## EXERCISE
Identify every line containing the word "objects" and reproduce each one.

## PROVIDED MATERIAL
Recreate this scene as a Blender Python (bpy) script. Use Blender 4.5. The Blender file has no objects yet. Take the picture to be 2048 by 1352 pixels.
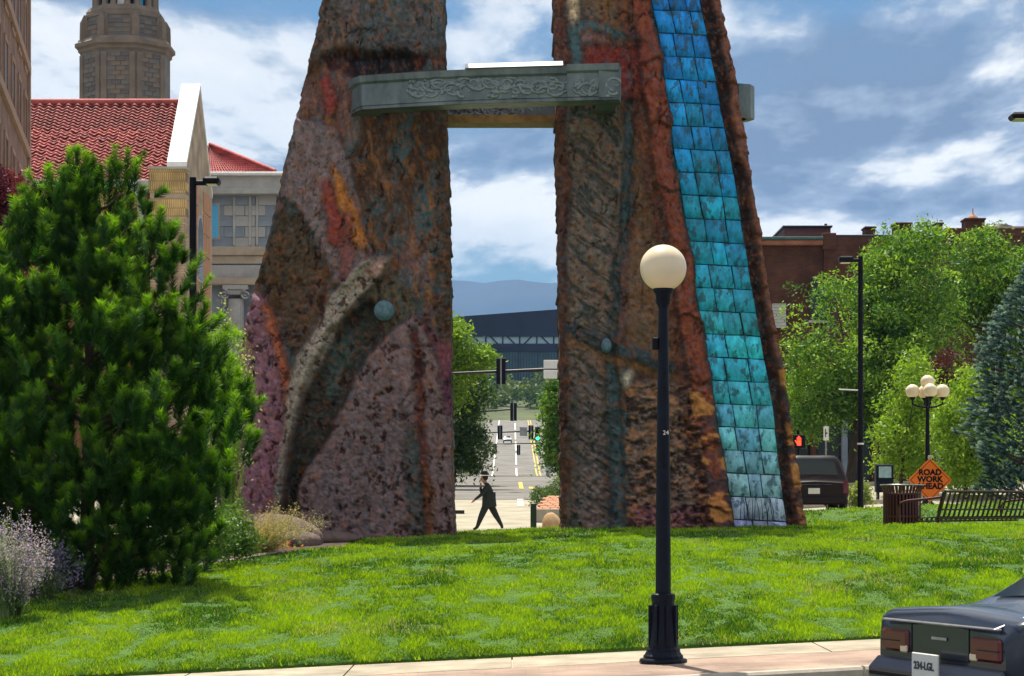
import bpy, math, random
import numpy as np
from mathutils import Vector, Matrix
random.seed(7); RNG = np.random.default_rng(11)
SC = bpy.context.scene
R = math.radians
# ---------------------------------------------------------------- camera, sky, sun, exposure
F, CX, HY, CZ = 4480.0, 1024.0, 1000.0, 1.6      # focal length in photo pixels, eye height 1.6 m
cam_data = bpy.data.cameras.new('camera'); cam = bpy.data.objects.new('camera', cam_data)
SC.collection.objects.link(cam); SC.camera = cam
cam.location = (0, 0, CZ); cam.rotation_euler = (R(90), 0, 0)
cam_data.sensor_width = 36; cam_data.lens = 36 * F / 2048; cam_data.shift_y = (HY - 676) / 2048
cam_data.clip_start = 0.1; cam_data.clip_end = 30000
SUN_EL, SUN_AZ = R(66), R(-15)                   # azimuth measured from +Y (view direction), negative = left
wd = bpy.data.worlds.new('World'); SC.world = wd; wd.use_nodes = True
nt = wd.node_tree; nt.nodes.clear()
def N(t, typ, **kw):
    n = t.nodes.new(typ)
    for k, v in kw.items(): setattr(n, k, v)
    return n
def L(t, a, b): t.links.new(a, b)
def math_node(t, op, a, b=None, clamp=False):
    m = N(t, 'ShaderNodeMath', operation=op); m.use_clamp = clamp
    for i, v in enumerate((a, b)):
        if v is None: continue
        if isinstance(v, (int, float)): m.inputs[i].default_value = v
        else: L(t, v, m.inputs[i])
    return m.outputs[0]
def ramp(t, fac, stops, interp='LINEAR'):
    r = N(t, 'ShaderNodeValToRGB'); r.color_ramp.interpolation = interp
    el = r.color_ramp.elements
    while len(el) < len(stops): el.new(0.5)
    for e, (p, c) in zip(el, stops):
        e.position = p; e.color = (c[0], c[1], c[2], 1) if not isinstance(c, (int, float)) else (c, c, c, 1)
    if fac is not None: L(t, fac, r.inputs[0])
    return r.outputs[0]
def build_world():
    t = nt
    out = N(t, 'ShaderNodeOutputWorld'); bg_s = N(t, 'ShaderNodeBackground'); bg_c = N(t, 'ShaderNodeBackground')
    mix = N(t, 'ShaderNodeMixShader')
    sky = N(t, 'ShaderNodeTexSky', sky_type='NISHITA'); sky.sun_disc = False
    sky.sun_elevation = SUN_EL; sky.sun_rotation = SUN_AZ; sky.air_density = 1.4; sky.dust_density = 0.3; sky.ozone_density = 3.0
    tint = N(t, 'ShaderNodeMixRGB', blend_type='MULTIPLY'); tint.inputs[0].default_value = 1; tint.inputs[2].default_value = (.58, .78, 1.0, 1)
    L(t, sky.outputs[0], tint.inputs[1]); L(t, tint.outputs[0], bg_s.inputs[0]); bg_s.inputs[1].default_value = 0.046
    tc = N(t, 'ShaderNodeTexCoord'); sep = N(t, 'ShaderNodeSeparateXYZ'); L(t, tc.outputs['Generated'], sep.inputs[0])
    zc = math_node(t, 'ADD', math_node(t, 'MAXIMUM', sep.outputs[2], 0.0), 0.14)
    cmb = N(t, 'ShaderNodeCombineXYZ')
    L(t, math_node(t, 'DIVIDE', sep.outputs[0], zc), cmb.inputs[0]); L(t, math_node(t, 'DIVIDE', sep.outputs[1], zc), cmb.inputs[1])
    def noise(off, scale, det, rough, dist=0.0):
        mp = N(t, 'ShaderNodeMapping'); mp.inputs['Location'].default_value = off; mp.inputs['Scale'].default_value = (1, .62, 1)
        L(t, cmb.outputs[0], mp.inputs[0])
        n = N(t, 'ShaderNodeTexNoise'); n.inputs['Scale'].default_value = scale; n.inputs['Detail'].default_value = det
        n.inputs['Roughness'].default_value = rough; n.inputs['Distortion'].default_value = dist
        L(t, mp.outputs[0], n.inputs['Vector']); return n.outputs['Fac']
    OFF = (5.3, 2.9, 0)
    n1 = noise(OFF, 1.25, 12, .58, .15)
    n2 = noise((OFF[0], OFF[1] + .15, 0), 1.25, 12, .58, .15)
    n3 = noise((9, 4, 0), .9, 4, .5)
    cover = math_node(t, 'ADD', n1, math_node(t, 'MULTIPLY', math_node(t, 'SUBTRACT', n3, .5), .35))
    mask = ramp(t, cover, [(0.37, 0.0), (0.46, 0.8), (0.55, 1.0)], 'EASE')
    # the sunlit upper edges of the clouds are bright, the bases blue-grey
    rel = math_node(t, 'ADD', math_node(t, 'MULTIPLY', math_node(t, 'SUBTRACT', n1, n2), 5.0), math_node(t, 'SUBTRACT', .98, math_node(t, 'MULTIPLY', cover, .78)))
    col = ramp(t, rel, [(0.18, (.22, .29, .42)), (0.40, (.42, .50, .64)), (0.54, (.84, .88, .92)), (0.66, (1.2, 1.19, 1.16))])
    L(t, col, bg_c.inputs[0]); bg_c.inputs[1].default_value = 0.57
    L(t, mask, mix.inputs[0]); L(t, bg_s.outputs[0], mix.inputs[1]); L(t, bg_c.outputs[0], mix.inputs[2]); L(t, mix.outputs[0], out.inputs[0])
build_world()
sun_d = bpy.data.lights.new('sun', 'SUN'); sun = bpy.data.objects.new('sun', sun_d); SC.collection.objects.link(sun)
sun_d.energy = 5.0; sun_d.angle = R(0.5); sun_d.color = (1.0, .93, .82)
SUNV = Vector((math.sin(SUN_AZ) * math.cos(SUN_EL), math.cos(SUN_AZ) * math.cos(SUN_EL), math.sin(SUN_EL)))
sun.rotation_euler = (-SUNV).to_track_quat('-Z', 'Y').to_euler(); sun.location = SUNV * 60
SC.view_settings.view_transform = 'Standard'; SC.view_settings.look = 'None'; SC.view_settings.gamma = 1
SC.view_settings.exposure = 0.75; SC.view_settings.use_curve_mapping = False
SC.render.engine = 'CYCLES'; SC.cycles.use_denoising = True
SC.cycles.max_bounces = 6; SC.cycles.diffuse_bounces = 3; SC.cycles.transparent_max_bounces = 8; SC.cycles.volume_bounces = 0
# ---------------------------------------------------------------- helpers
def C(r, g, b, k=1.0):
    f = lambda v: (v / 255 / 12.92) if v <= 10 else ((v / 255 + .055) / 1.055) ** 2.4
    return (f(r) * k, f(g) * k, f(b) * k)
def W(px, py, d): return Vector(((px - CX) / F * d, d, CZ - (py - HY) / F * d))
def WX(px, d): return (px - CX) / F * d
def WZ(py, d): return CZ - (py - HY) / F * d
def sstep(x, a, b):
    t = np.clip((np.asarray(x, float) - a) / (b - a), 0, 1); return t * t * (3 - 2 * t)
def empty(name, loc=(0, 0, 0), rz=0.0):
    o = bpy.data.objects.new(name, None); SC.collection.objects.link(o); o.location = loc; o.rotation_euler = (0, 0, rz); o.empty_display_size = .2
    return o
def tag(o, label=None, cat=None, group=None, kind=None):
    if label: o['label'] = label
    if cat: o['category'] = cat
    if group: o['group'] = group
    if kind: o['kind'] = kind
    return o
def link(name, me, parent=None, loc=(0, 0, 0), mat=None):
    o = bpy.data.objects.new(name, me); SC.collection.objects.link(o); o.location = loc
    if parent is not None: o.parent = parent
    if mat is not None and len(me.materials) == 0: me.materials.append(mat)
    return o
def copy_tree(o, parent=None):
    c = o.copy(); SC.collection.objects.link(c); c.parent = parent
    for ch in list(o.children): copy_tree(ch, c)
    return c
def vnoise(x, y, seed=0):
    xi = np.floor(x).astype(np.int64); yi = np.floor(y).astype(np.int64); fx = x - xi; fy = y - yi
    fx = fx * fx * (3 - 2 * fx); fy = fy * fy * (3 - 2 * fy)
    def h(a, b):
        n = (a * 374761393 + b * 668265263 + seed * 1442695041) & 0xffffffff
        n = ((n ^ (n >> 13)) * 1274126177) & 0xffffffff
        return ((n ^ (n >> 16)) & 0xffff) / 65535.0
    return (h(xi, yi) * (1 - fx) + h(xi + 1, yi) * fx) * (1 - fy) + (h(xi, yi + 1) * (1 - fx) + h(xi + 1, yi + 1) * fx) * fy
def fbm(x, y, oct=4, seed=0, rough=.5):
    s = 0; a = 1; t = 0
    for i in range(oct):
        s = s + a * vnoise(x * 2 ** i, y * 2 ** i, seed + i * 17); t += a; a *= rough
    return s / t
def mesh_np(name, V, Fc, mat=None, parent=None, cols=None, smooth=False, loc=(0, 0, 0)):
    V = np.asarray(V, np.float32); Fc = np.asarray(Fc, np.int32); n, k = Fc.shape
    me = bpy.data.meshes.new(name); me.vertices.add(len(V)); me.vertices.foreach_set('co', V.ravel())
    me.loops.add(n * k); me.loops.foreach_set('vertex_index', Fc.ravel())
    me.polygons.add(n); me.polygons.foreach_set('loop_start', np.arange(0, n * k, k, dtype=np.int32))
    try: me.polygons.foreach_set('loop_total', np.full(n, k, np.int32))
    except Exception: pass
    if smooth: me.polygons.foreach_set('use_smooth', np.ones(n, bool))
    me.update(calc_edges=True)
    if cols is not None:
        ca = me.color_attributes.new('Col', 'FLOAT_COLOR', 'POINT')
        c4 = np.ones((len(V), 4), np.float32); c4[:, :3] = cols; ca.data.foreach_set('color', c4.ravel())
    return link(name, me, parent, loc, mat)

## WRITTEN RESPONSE
Recreate this scene as a Blender Python (bpy) script. Use Blender 4.5. The Blender file has no objects yet. Take the picture to be 2048 by 1352 pixels.
cam_data = bpy.data.cameras.new('camera'); cam = bpy.data.objects.new('camera', cam_data)
SC.collection.objects.link(cam); SC.camera = cam
sun_d = bpy.data.lights.new('sun', 'SUN'); sun = bpy.data.objects.new('sun', sun_d); SC.collection.objects.link(sun)
    o = bpy.data.objects.new(name, None); SC.collection.objects.link(o); o.location = loc; o.rotation_euler = (0, 0, rz); o.empty_display_size = .2
    o = bpy.data.objects.new(name, me); SC.collection.objects.link(o); o.location = loc
    c = o.copy(); SC.collection.objects.link(c); c.parent = parent